Exercise directions: Set down each line of the data below exactly as it stands, dropping the pictures.

Dataset content:
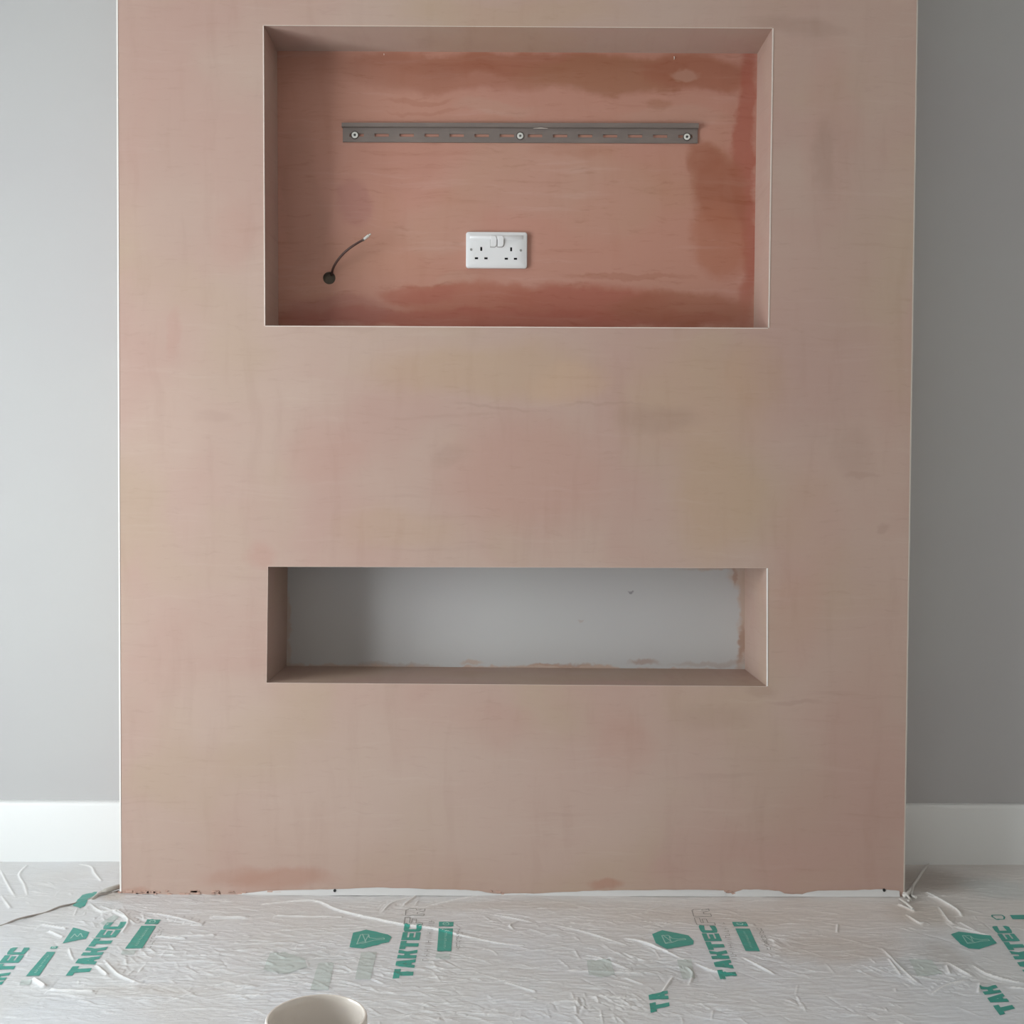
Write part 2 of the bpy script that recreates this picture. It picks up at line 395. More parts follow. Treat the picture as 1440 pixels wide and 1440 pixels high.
# ---------------------------------------------------------------- bracket rail
M_rail = NT('grey powder coated steel'); co = M_rail.obj_co()
c = M_rail.mix(M_rail.ramp(M_rail.noise(M_rail.scaled(co, (10, 10, 60)), 1, 4).outputs[0], .45, .7, 0, .5), (.185, .152, .138, 1), (.235, .19, .168, 1))
wv = M_rail.warp(co, 60, (.01, 0, .004))
for cx, cy, rx, ry, k in ((662, 191, 5, 1.5, .8), (687, 192, 5, 2.5, .8), (698, 191, 3, 1.5, .7), (655, 190, 3, 1.2, .5), (765, 190.5, 6, 2, .25), (956, 190, 5, 2, .5), (509, 190, 3, 1.6, .5)):
    ce, ra = px_patch(cx, cy, rx, ry, D1); c = M_rail.patch(c, wv, ce, ra, (.42, .30, .25, 1), k)
M_rail.set(M_rail.b.inputs['Base Color'], c); M_rail.b.inputs['Roughness'].default_value = .45; M_rail.b.inputs['Metallic'].default_value = .15
M_rail = M_rail.mat
yf = D1 - .004                                            # front of the slotted plate
rail = tag(empty('bracket_rail', (wl(731, 200, D1)[0], D1, wl(731, 200, D1)[1])), 'long dark grey slotted steel mounting rail screwed across the upper recess', 'wall bracket')
RO = Vector(rail.location)
def rel(bmx):
    bmesh.ops.translate(bmx, verts=bmx.verts, vec=-RO); return bmx
(rxl, rzl), (rxr, rzr) = wl(482, 199.5, yf), wl(981, 201.5, yf)
_, zt_l = wl(482, 179.5, yf); _, zt_r = wl(981, 181.5, yf)
def lerp(a, b, t): return a + (b - a) * t
holes = []                                                # (x0, x1)
slots = [501.5 + 35.2 * k for k in range(7)] + [752.5 + 35.2 * k for k in range(7)]
for sx in slots: holes.append((wl(sx - 10, 190, yf)[0], wl(sx + 10, 190, yf)[0]))
rb = bmesh.new(); xs = [rxl]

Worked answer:
Write part 2 of the bpy script that recreates this picture. It picks up at line 395. More parts follow. Treat the picture as 1440 pixels wide and 1440 pixels high.
# ---------------------------------------------------------------- bracket rail
M_rail = NT('grey powder coated steel'); co = M_rail.obj_co()
c = M_rail.mix(M_rail.ramp(M_rail.noise(M_rail.scaled(co, (10, 10, 60)), 1, 4).outputs[0], .45, .7, 0, .5), (.185, .152, .138, 1), (.235, .19, .168, 1))
wv = M_rail.warp(co, 60, (.01, 0, .004))
for cx, cy, rx, ry, k in ((662, 191, 5, 1.5, .8), (687, 192, 5, 2.5, .8), (698, 191, 3, 1.5, .7), (655, 190, 3, 1.2, .5), (765, 190.5, 6, 2, .25), (956, 190, 5, 2, .5), (509, 190, 3, 1.6, .5)):
    ce, ra = px_patch(cx, cy, rx, ry, D1); c = M_rail.patch(c, wv, ce, ra, (.42, .30, .25, 1), k)
M_rail.set(M_rail.b.inputs['Base Color'], c); M_rail.b.inputs['Roughness'].default_value = .45; M_rail.b.inputs['Metallic'].default_value = .15
M_rail = M_rail.mat
yf = D1 - .004                                            # front of the slotted plate
rail = tag(empty('bracket_rail', (wl(731, 200, D1)[0], D1, wl(731, 200, D1)[1])), 'long dark grey slotted steel mounting rail screwed across the upper recess', 'wall bracket')
RO = Vector(rail.location)
def rel(bmx):
    bmesh.ops.translate(bmx, verts=bmx.verts, vec=-RO); return bmx
(rxl, rzl), (rxr, rzr) = wl(482, 199.5, yf), wl(981, 201.5, yf)
_, zt_l = wl(482, 179.5, yf); _, zt_r = wl(981, 181.5, yf)
def lerp(a, b, t): return a + (b - a) * t
holes = []                                                # (x0, x1)
slots = [501.5 + 35.2 * k for k in range(7)] + [752.5 + 35.2 * k for k in range(7)]
for sx in slots: holes.append((wl(sx - 10, 190, yf)[0], wl(sx + 10, 190, yf)[0]))
rb = bmesh.new(); xs = [rxl]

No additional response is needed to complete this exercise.